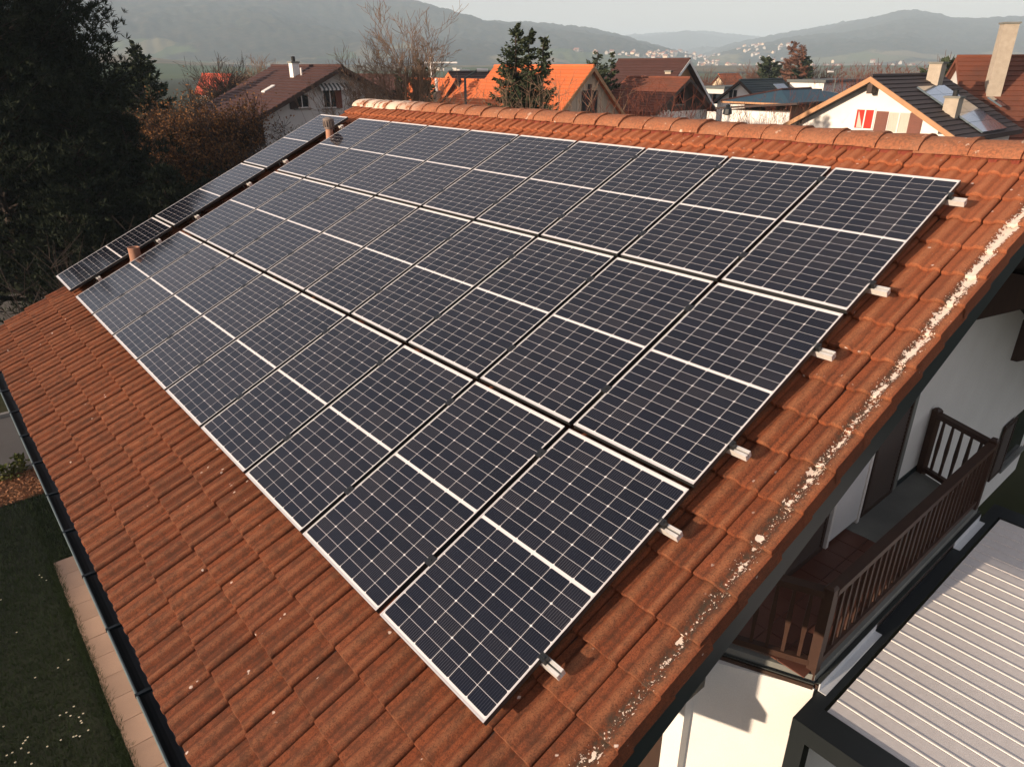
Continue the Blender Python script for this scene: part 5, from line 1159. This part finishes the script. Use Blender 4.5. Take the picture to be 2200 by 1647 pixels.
# trees beyond the white houses
add_spruce('left tall bare larch beyond the white flat house', 1698, 86, 120, 3.2, 3, 21, M_larch, 'larches beyond the white houses', 'larch_tree', gap=.8, twig=.7, leaf_w=.05)
add_spruce('right tall bare larch beyond the white flat house', 1715, 92, 118, 3.4, 3, 22, M_larch, 'larches beyond the white houses', 'larch_tree', gap=.7, twig=.7, leaf_w=.06)
add_spruce('dark green spruce against the right larch', 1729, 112, 118, 2.6, 3, 23, gap=.6, twig=.7, leaf_w=.13)
add_spruce('round dark pine left of the larches', 1655, 124, 120, 3.0, 4, 24, gap=.7, twig=.8, leaf_w=.14, power=.5)
for k, (px, top, d, lab) in enumerate(((1640, 122, 130, 'reddish bare tree left of the round dark pine'), (1742, 124, 122, 'reddish bare tree right of the larches'), (1752, 132, 126, 'small reddish bare tree at the end of the larch group'), (1612, 140, 125, 'low bare tree above the cream house'), (1535, 138, 120, 'bare tree behind the cream house gable'), (1512, 146, 130, 'small bare tree left of the cream house'), (1918, 125, 95, 'bare tree on the rise behind the solar collector house'), (1945, 130, 100, 'low bare tree right of it on the rise'), (1978, 117, 98, 'pale bare tree near the collector house chimney'), (1880, 138, 120, 'faint bare tree on the plain'), (2052, 107, 70, 'reddish bare tree beside the rusty roof'))):
    add_bare(lab, px, top, d, 70 + k, M_larch, 'bare trees beyond the houses', fork=.2, nl=6, spread=.6, r0=.2, levels=3, twig_r=.022, kids=(3, 5))
add_spruce('green rounded conifer left of the rusty roof', 2038, 122, 66, 3.2, 1.0, 25, gap=.5, twig=.8, leaf_w=.12, power=.45)
stems('reddish hedge on the rise behind the collector house', 1850, 140, 80, 90, 3.0, 62, M_redstem, tw=.02); stems('second reddish hedge along the rise', 1960, 138, 85, 90, 4.0, 63, M_redstem, tw=.02)
# dark bare bush below the far eaves corner, plants by the drive
stems('dark bare bush against the far gable corner', 60, 560, 16.5, 45, 1.2, 64, M_bark_d); stems('dark bare bush under the pines', 150, 520, 16.8, 40, 1.1, 65, M_bark_d)
def plantlet(label, px, py, h, n, seed):
    rs = np.random.RandomState(seed); P = at_z(px, py, 0.02); t = thing('leafy_plant', label, 'plant', (P.x, P.y, 0.02), (0, 0, 0), 'leafy plants in the bed'); B = rs.normal(0, .10, (n, 3)); B[:, 2] = rs.uniform(0, h, n); B[:, :2] *= (1.2 - B[:, 2:3] / h)
    d = rs.normal(0, 1, (n, 3)); d[:, 2] = np.abs(d[:, 2]); local('foliage', np_mesh('foliage', *kites(B, d, rs.uniform(.06, .13, n), rs.uniform(.02, .035, n), rs), leaf_mat('plant_leaf', (0.06, 0.075, 0.02), (0.10, 0.09, 0.025))), t)
    mb = MB(); mb.tube((0, 0, 0), (0, 0, h), .01, n=5); local('stem', mb.mesh('stem', M_bark_d), t)
plantlet('leafy green plant at the edge of the drive', 50, 1012, .42, 160, 1); plantlet('small leafy plant in the wood-chip bed, left of the taller one', 15, 1030, .35, 120, 2)
plantlet('low plant between kerb and wood chips', 34, 1022, .22, 80, 3)
# ------------------------------------------------------------------ haze over the valley
top = float(_H.max()) + 25.0
mb = MB(); mb.box(-9400 + CAM.x, -9400 + CAM.y, -1.0, 9400 + CAM.x, 9400 + CAM.y, top)
hz = NT('haze'); hz.n.remove(hz.bsdf); pv = hz.new('ShaderNodeVolumePrincipled'); pv.inputs['Color'].default_value = (0.68, 0.84, 0.96, 1); pv.inputs['Density'].default_value = 3.0e-4; pv.inputs['Anisotropy'].default_value = 0.0
hz.lk(pv.outputs[0], hz.n['Material Output'].inputs['Volume'])
tag(mb.build('haze', hz.mat), 'pale haze filling the valley air', 'haze', kind='stuff')
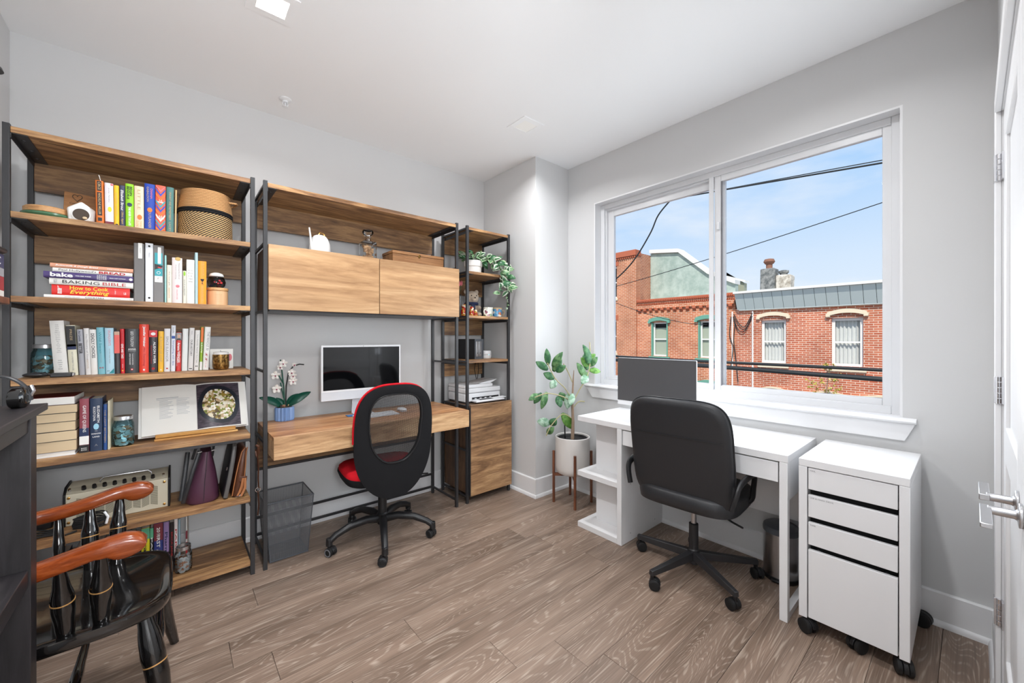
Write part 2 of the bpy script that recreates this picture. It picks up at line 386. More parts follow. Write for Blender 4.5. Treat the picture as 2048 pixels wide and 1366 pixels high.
struct(bx('wall_left', XC-0.12, XC, -1.6, YA, 0, HC, 'wall_paint', bevel=0))
OY0, OY1, OZ0, OZ1 = 0.213, 2.004, 0.905, 2.376                         # window opening
struct(MB().grid_wall('x', XB, XB+0.17, -0.25, YA+0.12, 0, HC, [(OY0, OY1, OZ0, OZ1)]).build('wall_window', 'wall_paint', bevel=0))
struct(bx('wall_column', 2.208, XB, 2.283, YA, 0, HC, 'wall_paint', bevel=0.002))
# wall with the closet (right of the camera) and the entry opening behind the camera
DX0, DX1, DH = 0.700, 2.232, 2.085
struct(MB().grid_wall('y', YD-0.12, YD, 0.52, XB, 0, HC, [(DX0-0.02, DX1+0.02, -0.01, DH+0.02)]).build('wall_closet', 'wall_paint', bevel=0))
struct(bx('wall_hall', 0.52, 0.64, -1.6, YD-0.12, 0, HC, 'wall_paint', bevel=0))
struct(bx('wall_hall_end', XC-0.12, 0.64, -1.72, -1.6, 0, HC, 'wall_paint', bevel=0))
struct(bx('wall_closet_back', 0.64, XB+0.17, -0.82, -0.75, 0, HC, 'wall_paint', bevel=0))
struct(bx('wall_closet_side', XB, XB+0.17, -0.82, -0.25, 0, HC, 'wall_paint', bevel=0))

# baseboards with a shoe moulding
def base_run(name, p0, p1, nrm, h=0.150, t=0.014, ext=0.0):
    """p0 -> p1 along the wall face, nrm points into the room"""
    p0, p1, nv = Vector((*p0, 0)), Vector((*p1, 0)), Vector((*nrm, 0))
    o = MB(); a = [(0, 0), (t, 0), (t, h-0.006), (t-0.006, h), (0, h)]
    o.hexa([p0+nv*d+Vector((0, 0, z)) for d, z in a], [p1+nv*d+Vector((0, 0, z)) for d, z in a])
    b = struct(o.build(name, 'trim_white', bevel=0))
    p0 = p0-(p1-p0).normalized()*ext
    s = MB(); q = [(t, 0)] + [(t+0.012*math.cos(k*PI/10), 0.026*math.sin(k*PI/10)) for k in range(6)]
    s.hexa([p0+nv*d+Vector((0, 0, z)) for d, z in q], [p1+nv*d+Vector((0, 0, z)) for d, z in q])
    s.build('shoe_moulding', 'trim_white', b)
    return b
base_run('baseboard_back', (XC, YA), (2.208, YA), (0, -1))
base_run('baseboard_left', (XC, -1.6), (XC, YA), (1, 0))
base_run('baseboard_column_left', (2.208, 2.283-0.014), (2.208, YA), (-1, 0), ext=0.012)
base_run('baseboard_column_front', (2.2085, 2.283), (XB, 2.283), (0, -1), ext=0.0145)
base_run('baseboard_window', (XB, YD), (XB, 2.283), (-1, 0))
base_run('baseboard_closet', (DX1+0.065, YD), (XB, YD), (0, 1))

# ---------------------------------------------------------------- window
def frame_rect(mb, x0, x1, y0, y1, z0, z1, w, wb=None):
    wb = w if wb is None else wb
    mb.box(x0, x1, y0, y0+w, z0, z1); mb.box(x0, x1, y1-w, y1, z0, z1); mb.box(x0, x1, y0+w, y1-w, z0, z0+wb); mb.box(x0, x1, y0+w, y1-w, z1-w, z1)
    return mb
win = bpy.data.objects.new('window_1', None); COL.objects.link(win); win.location = (2.70, 1.11, OZ0); struct(win)
# white reveal lining
rv = MB(); rv.box(XB-0.001, 2.77, OY0, OY0+0.010, OZ0, OZ1); rv.box(XB-0.001, 2.77, OY1-0.010, OY1, OZ0, OZ1); rv.box(XB-0.001, 2.77, OY0+0.010, OY1-0.010, OZ1-0.010, OZ1)
rv.build('reveal_lining', 'trim_white', win)
frame_rect(MB(), 2.672, 2.765, OY0+0.010, OY1-0.010, OZ0, OZ1-0.010, 0.036, 0.040).build('window_frame', 'vinyl_white', win, bevel=0.003)
frame_rect(MB(), 2.690, 2.74, OY0+0.046, OY1-0.046, OZ0+0.040, OZ1-0.046, 0.010, 0.012).build('track', 'vinyl_white', win, bevel=0.002)
fz0, fz1 = OZ0+0.038, OZ1-0.044
sr = frame_rect(MB(), 2.684, 2.712, OY0+0.040, 1.098, fz0, fz1, 0.040, 0.034).build('sash', 'vinyl_white', win, bevel=0.003)
bx('pane', 2.696, 2.699, OY0+0.070, 1.068, fz0+0.026, fz1-0.030, 'window_glass', sr, bevel=0)
sl = frame_rect(MB(), 2.716, 2.744, 1.045, OY1-0.046, fz0, fz1, 0.062, 0.034).build('sash', 'vinyl_white', win, bevel=0.003)
bx('pane', 2.728, 2.731, 1.096, OY1-0.100, fz0+0.026, fz1-0.040, 'window_glass', sl, bevel=0)
bx('interlock', 2.672, 2.684, 1.100, 1.128, fz0, fz1, 'vinyl_white', sl, bevel=0.002)
bx('weather_strip', 2.684, 2.690, 1.050, 1.058, fz0+0.03, fz1-0.04, 'grey_rubber', sr, bevel=0)
MB().box(2.668, 2.684, 1.062, 1.080, 1.98, 2.03).build('sash_latch', 'white_plastic', sr, bevel=0.004)
# stool and apron
st = MB(); prof = [(2.700, 0.9065), (2.572, 0.9065), (2.562, 0.901), (2.558, 0.894), (2.562, 0.886), (2.572, 0.882), (2.700, 0.882)]
st.hexa([(x, 0.166, z) for x, z in prof], [(x, 2.075, z) for x, z in prof])
sill = struct(st.build('trim_1', 'trim_white', bevel=0.001))
ap = MB(); ap.hexa([(XB-0.022, 0.170, 0.882), (XB-0.022, 2.070, 0.882), (XB-0.016, 2.012, 0.800), (XB-0.016, 0.205, 0.800)], [(XB, 0.170, 0.882), (XB, 2.070, 0.882), (XB, 2.012, 0.800), (XB, 0.205, 0.800)])
ap.build('apron', 'trim_white', sill, bevel=0.002)

# ---------------------------------------------------------------- ceiling fixtures
def fixture(x, y, label, on, k=1.0):
    t = thing('recessed_light', label, 'ceiling light', (x, y, HC), group='square recessed ceiling lights')
    s = 0.092
    fr = MB(); i = 0.056
    for a in range(4):
        c, sn = (1, 0, -1, 0)[a], (0, 1, 0, -1)[a]
        f = lambda u, v: (u*c-v*sn, u*sn+v*c)
        lo = [(*f(-s, -s), -0.004), (*f(s, -s), -0.004), (*f(i, -i), -0.005), (*f(-i, -i), -0.005)]
        hi = [(*f(-s, -s), 0.0), (*f(s, -s), 0.0), (*f(i, -i), 0.0), (*f(-i, -i), 0.0)]
        fr.hexa(lo, hi)
    fr.build('trim_ring', 'ceiling_paint', t, False)
    MB().box(-i, i, -i, i, -0.0030, -0.0005).build('diffuser', 'lamp_on' if on else 'lamp_lens', t, False)
    d = bpy.data.lights.new('fixture_light', 'AREA'); d.shape = 'SQUARE'; d.size = 0.11; d.energy = FIXTURE_W*k; d.color = (0.97, 0.98, 1.0); d.spread = R(150)
    o = bpy.data.objects.new('fixture_light', d); COL.objects.link(o); o.location = (x, y, HC-0.012)
    return t
mat('lamp_on', (255, 250, 240), 0.5, emit=(255, 244, 226), estr=6.0)
mat('lamp_lens', (232, 232, 230), 0.5, emit=(255, 248, 236), estr=0.10)
fixture(0.330, 1.992, 'brightly lit square recessed ceiling light above the bookcase', True)
fixture(1.843, 2.005, 'dim square recessed ceiling light in front of the column', False, 0.8)
fixture(0.330, 0.500, 'unseen square ceiling light added as fill over the camera side', True, 1.2)  # this one and the next: added out of view to brighten window wall and floor
fixture(1.843, 0.500, 'unseen square ceiling light added as fill over the closet side', True, 0.5)
hd = bpy.data.lights.new('fill_light', 'POINT'); hd.shadow_soft_size = 0.14; hd.energy = FILL_W; hd.color = (0.94, 0.97, 1.0)
ho = bpy.data.objects.new('fill_light', hd); COL.objects.link(ho); ho.location = (0.05, -0.80, 1.50)  # unseen point lamp added for frontal fill
sp = thing('sprinkler_head', 'small white fire sprinkler head on the ceiling', 'sprinkler', (0.520, 2.735, HC))
MB().lathe((0, 0, 0), [(0.034, 0), (0.034, -0.004), (0.026, -0.010), (0.016, -0.012), (0.014, -0.022)], 28).build('escutcheon', 'white_plastic', sp, False)
h = MB()
for a in (0, PI): h.tube([(0.012*math.cos(a), 0.012*math.sin(a), -0.02), (0.015*math.cos(a), 0.015*math.sin(a), -0.034), (0.004*math.cos(a), 0.004*math.sin(a), -0.046)], 0.0025, 6)
h.cyl((0, 0, -0.02), (0, 0, -0.046), 0.003, seg=8); h.build('yoke', 'white_plastic', sp, False)
MB().lathe((0, 0, 0), [(0.003, -0.045), (0.017, -0.047), (0.017, -0.049), (0.003, -0.050)], 16).build('deflector', 'white_plastic', sp, False)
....
GOAL
Select every line of the material above holding the word "script" and copy it.

RESPONSE BELOW
Continue the Blender Python script for this scene: part 5, from line 1159. This part finishes the script. Use Blender 4.5. Take the picture to be 2200 by 1647 pixels.
Write part 2 of the bpy script that recreates this picture. It picks up at line 386. More parts follow. Write for Blender 4.5. Treat the picture as 2048 pixels wide and 1366 pixels high.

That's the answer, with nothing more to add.